Is $\sqrt{2+\sqrt{5}}$ included in the extension field $\mathbb{Q}(\sqrt5)$?
The motivation for this question is the understanding that the square root of a Complex Number $(\sqrt{a_0+b_0i})$ is itself a Complex Number, $(a_1+b_1i)$.
(I know.

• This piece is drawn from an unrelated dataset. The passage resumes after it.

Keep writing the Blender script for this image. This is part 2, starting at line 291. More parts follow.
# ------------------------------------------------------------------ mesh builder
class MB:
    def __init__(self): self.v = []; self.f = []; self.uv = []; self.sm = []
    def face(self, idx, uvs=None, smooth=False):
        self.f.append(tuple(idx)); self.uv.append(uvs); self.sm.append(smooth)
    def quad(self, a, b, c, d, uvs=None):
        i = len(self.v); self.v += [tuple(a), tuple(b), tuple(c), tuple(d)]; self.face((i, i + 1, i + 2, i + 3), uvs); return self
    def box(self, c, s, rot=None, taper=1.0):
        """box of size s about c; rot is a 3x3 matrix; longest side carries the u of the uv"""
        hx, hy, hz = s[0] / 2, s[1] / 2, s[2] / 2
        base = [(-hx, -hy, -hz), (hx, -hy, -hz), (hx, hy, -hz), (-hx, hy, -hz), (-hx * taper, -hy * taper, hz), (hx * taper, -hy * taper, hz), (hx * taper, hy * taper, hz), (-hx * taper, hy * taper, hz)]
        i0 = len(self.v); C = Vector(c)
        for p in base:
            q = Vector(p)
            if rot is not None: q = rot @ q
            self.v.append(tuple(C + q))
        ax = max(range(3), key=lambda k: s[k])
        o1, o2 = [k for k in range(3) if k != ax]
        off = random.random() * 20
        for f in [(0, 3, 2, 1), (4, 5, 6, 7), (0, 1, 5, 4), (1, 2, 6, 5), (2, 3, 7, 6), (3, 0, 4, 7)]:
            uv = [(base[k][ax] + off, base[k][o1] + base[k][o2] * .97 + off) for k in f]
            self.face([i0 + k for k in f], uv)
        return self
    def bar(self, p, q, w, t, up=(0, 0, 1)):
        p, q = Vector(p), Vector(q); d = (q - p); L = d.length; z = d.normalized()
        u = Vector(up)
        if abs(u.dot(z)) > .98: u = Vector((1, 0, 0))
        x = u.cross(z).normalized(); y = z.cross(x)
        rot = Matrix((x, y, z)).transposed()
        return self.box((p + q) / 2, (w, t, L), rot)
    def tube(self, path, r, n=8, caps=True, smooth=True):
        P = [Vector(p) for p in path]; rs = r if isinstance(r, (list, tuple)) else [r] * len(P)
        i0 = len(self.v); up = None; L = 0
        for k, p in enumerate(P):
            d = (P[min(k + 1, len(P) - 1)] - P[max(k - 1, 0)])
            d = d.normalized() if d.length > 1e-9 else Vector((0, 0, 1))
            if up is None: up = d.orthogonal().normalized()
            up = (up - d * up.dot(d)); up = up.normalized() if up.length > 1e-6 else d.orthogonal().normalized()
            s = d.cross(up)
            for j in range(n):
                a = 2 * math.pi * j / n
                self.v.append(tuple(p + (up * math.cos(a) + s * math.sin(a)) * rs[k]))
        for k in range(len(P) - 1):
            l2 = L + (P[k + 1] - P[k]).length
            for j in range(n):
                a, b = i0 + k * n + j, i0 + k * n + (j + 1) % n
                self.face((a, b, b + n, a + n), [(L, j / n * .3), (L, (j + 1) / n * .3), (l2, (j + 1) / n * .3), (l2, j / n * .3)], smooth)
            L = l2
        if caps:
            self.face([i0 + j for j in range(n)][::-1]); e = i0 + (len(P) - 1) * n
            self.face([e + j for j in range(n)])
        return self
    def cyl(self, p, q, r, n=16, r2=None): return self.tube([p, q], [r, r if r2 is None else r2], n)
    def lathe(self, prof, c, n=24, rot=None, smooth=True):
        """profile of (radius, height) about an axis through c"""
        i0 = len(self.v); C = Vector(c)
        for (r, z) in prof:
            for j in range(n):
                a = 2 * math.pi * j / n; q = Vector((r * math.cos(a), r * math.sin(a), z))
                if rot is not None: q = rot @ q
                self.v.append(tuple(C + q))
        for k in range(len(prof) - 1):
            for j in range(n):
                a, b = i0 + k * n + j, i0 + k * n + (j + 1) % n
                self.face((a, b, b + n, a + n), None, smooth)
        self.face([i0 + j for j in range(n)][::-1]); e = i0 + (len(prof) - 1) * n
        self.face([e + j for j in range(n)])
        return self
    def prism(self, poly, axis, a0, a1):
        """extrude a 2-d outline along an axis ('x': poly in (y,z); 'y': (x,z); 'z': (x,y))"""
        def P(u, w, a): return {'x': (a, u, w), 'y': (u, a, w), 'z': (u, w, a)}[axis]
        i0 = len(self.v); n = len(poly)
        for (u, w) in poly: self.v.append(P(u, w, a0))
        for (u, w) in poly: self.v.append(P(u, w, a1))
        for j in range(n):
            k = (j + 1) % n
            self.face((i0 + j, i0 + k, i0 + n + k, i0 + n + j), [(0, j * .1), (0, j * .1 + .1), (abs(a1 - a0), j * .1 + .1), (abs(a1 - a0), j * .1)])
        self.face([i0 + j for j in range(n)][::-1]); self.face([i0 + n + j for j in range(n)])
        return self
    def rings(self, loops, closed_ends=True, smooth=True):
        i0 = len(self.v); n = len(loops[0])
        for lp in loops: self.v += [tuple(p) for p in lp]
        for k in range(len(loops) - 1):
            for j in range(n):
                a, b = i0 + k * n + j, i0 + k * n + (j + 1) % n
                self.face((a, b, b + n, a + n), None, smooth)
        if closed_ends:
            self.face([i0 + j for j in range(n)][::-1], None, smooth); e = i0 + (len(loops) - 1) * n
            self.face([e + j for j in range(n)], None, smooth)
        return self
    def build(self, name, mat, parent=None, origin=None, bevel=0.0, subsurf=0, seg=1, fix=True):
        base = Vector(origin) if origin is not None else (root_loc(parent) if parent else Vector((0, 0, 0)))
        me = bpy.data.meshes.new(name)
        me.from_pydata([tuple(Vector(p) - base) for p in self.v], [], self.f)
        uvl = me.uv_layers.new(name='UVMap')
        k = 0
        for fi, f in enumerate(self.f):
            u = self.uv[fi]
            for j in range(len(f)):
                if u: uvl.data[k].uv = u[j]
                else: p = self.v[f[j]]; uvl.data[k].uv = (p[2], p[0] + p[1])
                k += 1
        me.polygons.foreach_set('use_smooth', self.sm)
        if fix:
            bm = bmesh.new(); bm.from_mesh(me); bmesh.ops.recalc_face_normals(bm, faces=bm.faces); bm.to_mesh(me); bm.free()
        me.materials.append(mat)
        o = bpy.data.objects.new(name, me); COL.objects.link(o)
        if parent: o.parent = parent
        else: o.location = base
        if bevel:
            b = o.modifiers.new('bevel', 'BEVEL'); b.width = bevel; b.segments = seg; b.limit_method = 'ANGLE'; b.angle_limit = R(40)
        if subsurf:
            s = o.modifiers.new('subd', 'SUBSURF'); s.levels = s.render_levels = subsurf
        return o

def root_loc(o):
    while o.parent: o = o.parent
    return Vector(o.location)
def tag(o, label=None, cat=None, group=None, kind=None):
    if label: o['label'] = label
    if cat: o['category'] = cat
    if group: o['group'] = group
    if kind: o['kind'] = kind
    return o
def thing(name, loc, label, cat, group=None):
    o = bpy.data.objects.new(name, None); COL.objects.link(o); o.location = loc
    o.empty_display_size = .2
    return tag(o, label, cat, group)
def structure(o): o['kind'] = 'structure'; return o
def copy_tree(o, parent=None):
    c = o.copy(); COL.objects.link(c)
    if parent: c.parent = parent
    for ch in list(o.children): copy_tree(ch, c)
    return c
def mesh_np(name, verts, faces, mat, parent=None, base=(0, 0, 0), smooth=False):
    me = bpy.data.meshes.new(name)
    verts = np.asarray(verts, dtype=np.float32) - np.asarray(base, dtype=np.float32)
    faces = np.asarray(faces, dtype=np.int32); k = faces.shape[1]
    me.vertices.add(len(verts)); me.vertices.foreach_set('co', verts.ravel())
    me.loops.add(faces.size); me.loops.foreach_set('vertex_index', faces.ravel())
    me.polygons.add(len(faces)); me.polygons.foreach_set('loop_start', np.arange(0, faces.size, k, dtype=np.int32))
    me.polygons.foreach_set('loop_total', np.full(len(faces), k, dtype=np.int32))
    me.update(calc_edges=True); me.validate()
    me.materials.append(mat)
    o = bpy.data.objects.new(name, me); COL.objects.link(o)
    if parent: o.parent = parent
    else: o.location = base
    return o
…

I'm comparing $\mathbb{C}$, an extension of $\mathbb{R} $, to $\mathbb{Q}(\sqrt5)$, an extension of $\mathbb{Q}$.)
I've tried the following:
$$m+n\sqrt5 = \sqrt{2+\sqrt{5}}$$
and solving for $m$ and $n$.
In my journey, I've found the minimal polynomial $x^4-4x^2-1$. I don't think there exist Rational numbers, $m$ and $n$.
Am I correct in saying so?
Taking from where you left off: $(m+n\sqrt{5})^2 = 2+\sqrt{5}\implies m^2+2mn\sqrt{5}+5n^2=2+\sqrt{5}\implies m^2+5n^2=2, 2mn=1$. Thus $m^2n^2=\dfrac{1}{4}$, and $m^2+\dfrac{5}{4m^2} = 2\implies 4m^4-8m^2+5=0\implies 4(m^2-1)^2=-1$. This equation has no solutions in $\mathbb{R}$, and thus has no solution in $\mathbb{Q}$. So back to the main question,$\sqrt{2+\sqrt{5}}\notin \mathbb{Q}(\sqrt{5})$.